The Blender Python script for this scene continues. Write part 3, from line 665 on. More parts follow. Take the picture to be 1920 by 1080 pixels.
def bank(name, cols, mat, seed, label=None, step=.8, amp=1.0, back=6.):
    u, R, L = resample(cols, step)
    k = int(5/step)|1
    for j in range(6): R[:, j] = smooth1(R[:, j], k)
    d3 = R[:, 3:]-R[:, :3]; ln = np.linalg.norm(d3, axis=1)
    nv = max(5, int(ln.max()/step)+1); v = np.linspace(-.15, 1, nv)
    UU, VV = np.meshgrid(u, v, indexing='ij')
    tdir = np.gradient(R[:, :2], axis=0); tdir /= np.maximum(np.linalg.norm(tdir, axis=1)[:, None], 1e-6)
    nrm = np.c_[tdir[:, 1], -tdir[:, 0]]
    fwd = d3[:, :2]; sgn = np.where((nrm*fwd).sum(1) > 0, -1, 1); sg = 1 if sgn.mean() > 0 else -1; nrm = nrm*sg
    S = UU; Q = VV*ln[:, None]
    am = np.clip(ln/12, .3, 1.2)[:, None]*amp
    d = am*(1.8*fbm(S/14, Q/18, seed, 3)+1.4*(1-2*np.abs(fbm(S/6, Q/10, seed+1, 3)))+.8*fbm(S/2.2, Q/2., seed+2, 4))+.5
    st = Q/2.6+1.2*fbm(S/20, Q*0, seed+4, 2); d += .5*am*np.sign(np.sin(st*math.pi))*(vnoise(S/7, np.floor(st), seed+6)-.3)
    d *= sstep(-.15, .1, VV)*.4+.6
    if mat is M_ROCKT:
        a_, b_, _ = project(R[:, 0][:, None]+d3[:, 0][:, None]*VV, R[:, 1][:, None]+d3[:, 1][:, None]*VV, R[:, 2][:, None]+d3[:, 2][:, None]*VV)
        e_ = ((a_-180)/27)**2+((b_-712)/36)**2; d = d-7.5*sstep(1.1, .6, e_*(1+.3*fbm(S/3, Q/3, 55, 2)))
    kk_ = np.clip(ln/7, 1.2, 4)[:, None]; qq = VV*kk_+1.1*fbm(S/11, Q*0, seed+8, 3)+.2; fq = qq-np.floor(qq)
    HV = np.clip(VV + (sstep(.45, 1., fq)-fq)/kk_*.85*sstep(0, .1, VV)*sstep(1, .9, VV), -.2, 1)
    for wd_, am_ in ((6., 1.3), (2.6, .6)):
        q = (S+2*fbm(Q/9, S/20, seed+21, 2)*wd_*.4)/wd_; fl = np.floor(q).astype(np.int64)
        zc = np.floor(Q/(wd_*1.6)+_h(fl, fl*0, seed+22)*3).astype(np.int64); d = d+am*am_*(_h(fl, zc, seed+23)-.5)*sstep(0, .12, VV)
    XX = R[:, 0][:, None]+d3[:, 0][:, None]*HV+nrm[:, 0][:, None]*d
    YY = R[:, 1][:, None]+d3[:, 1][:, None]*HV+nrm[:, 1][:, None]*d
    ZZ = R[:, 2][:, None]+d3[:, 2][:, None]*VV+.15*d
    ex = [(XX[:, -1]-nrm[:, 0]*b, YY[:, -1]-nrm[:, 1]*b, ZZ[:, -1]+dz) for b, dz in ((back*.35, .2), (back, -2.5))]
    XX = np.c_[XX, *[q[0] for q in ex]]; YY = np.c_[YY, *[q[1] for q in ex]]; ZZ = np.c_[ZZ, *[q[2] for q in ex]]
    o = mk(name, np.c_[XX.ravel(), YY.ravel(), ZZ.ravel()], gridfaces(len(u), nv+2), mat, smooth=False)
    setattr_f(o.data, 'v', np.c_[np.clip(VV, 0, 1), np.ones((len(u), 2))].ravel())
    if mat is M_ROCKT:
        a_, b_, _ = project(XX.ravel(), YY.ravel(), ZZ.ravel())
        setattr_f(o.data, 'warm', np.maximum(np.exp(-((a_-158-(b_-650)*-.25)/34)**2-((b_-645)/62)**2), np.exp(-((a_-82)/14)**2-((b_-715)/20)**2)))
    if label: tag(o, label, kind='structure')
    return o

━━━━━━

Recite the full listing above exactly.

Solution to the problem:
The Blender Python script for this scene continues. Write part 3, from line 665 on. More parts follow. Take the picture to be 1920 by 1080 pixels.
def bank(name, cols, mat, seed, label=None, step=.8, amp=1.0, back=6.):
    u, R, L = resample(cols, step)
    k = int(5/step)|1
    for j in range(6): R[:, j] = smooth1(R[:, j], k)
    d3 = R[:, 3:]-R[:, :3]; ln = np.linalg.norm(d3, axis=1)
    nv = max(5, int(ln.max()/step)+1); v = np.linspace(-.15, 1, nv)
    UU, VV = np.meshgrid(u, v, indexing='ij')
    tdir = np.gradient(R[:, :2], axis=0); tdir /= np.maximum(np.linalg.norm(tdir, axis=1)[:, None], 1e-6)
    nrm = np.c_[tdir[:, 1], -tdir[:, 0]]
    fwd = d3[:, :2]; sgn = np.where((nrm*fwd).sum(1) > 0, -1, 1); sg = 1 if sgn.mean() > 0 else -1; nrm = nrm*sg
    S = UU; Q = VV*ln[:, None]
    am = np.clip(ln/12, .3, 1.2)[:, None]*amp
    d = am*(1.8*fbm(S/14, Q/18, seed, 3)+1.4*(1-2*np.abs(fbm(S/6, Q/10, seed+1, 3)))+.8*fbm(S/2.2, Q/2., seed+2, 4))+.5
    st = Q/2.6+1.2*fbm(S/20, Q*0, seed+4, 2); d += .5*am*np.sign(np.sin(st*math.pi))*(vnoise(S/7, np.floor(st), seed+6)-.3)
    d *= sstep(-.15, .1, VV)*.4+.6
    if mat is M_ROCKT:
        a_, b_, _ = project(R[:, 0][:, None]+d3[:, 0][:, None]*VV, R[:, 1][:, None]+d3[:, 1][:, None]*VV, R[:, 2][:, None]+d3[:, 2][:, None]*VV)
        e_ = ((a_-180)/27)**2+((b_-712)/36)**2; d = d-7.5*sstep(1.1, .6, e_*(1+.3*fbm(S/3, Q/3, 55, 2)))
    kk_ = np.clip(ln/7, 1.2, 4)[:, None]; qq = VV*kk_+1.1*fbm(S/11, Q*0, seed+8, 3)+.2; fq = qq-np.floor(qq)
    HV = np.clip(VV + (sstep(.45, 1., fq)-fq)/kk_*.85*sstep(0, .1, VV)*sstep(1, .9, VV), -.2, 1)
    for wd_, am_ in ((6., 1.3), (2.6, .6)):
        q = (S+2*fbm(Q/9, S/20, seed+21, 2)*wd_*.4)/wd_; fl = np.floor(q).astype(np.int64)
        zc = np.floor(Q/(wd_*1.6)+_h(fl, fl*0, seed+22)*3).astype(np.int64); d = d+am*am_*(_h(fl, zc, seed+23)-.5)*sstep(0, .12, VV)
    XX = R[:, 0][:, None]+d3[:, 0][:, None]*HV+nrm[:, 0][:, None]*d
    YY = R[:, 1][:, None]+d3[:, 1][:, None]*HV+nrm[:, 1][:, None]*d
    ZZ = R[:, 2][:, None]+d3[:, 2][:, None]*VV+.15*d
    ex = [(XX[:, -1]-nrm[:, 0]*b, YY[:, -1]-nrm[:, 1]*b, ZZ[:, -1]+dz) for b, dz in ((back*.35, .2), (back, -2.5))]
    XX = np.c_[XX, *[q[0] for q in ex]]; YY = np.c_[YY, *[q[1] for q in ex]]; ZZ = np.c_[ZZ, *[q[2] for q in ex]]
    o = mk(name, np.c_[XX.ravel(), YY.ravel(), ZZ.ravel()], gridfaces(len(u), nv+2), mat, smooth=False)
    setattr_f(o.data, 'v', np.c_[np.clip(VV, 0, 1), np.ones((len(u), 2))].ravel())
    if mat is M_ROCKT:
        a_, b_, _ = project(XX.ravel(), YY.ravel(), ZZ.ravel())
        setattr_f(o.data, 'warm', np.maximum(np.exp(-((a_-158-(b_-650)*-.25)/34)**2-((b_-645)/62)**2), np.exp(-((a_-82)/14)**2-((b_-715)/20)**2)))
    if label: tag(o, label, kind='structure')
    return o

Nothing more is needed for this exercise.